Farther along the old part of Colon lived Don Victorino Reynes, foremost realtor, art collector and a famous philatelist. Don Victorino owned a shop at his residence o No. 86 which was across Teatro Oriente. At  the junction of Legaspi and Colon lived the prominent theater owner Don Jose Avila. Near this house, the Estero of Parian tapered off and vanished.

Across the Los Hijos de Pueblo clubhouse on the corner of D. Jakosalem lived Don Esclastico "Capitan Tikoy" Veloso, whose hose once served as office of the Real Audiencia. The ground floor was later converted into a shop where stagecoaches were made and repaired. Beside the Hijos clubhouse was the residence of the Martinez-Franco clan, with its ground floor hosting a busy foundry for making cawa (cauldrons). Don Domingo Franco owned the house together with his wife, Doña Lucia Chiong Veloso and her sister, Doña Charing Veloso-Martinez.

At the corner of the Junquera and Colon lived Don Mamerto Escaño whose family originally hailed from Leyte. Increasing investment exposures in Cebu forced the Escaños to establish a foothold in Cebu. Like all the rest, the family made the most logical choice – Colon. 
The pictures show old Colon Street, Remedios, and Remedios with her family. The little girl holding the doll is my mother, Concepcion Cuenco Manguerra.
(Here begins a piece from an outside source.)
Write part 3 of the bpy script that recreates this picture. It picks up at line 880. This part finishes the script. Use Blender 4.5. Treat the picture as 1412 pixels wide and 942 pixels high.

Who's who in the Cuenco Family picture: l-r: girl with ribbon is my mother's sibling who died young either Maria or Corazon, girl with doll is Concepcion Cuenco, leaning against older lady who is Juana Lopez, behind Concepcion standing is Filomena Alesna Cuenco, young woman standing is the younger Remedios Cuenco; little girl seated in foreground in Lourdes Cuenco, priest seated is Jose Ma. Cuenco, boy standing in foreground is Manuel Cuenco, boy standing in back is Miguel Cuenco, woman seated far right is Remedios Cuenco
 All for now,

1 comment:

Ishmael F. Ahab said...

Interesting post. :-)

I recently posted an article in my blog about the old Calle Colon. I enjoyed reading your piece.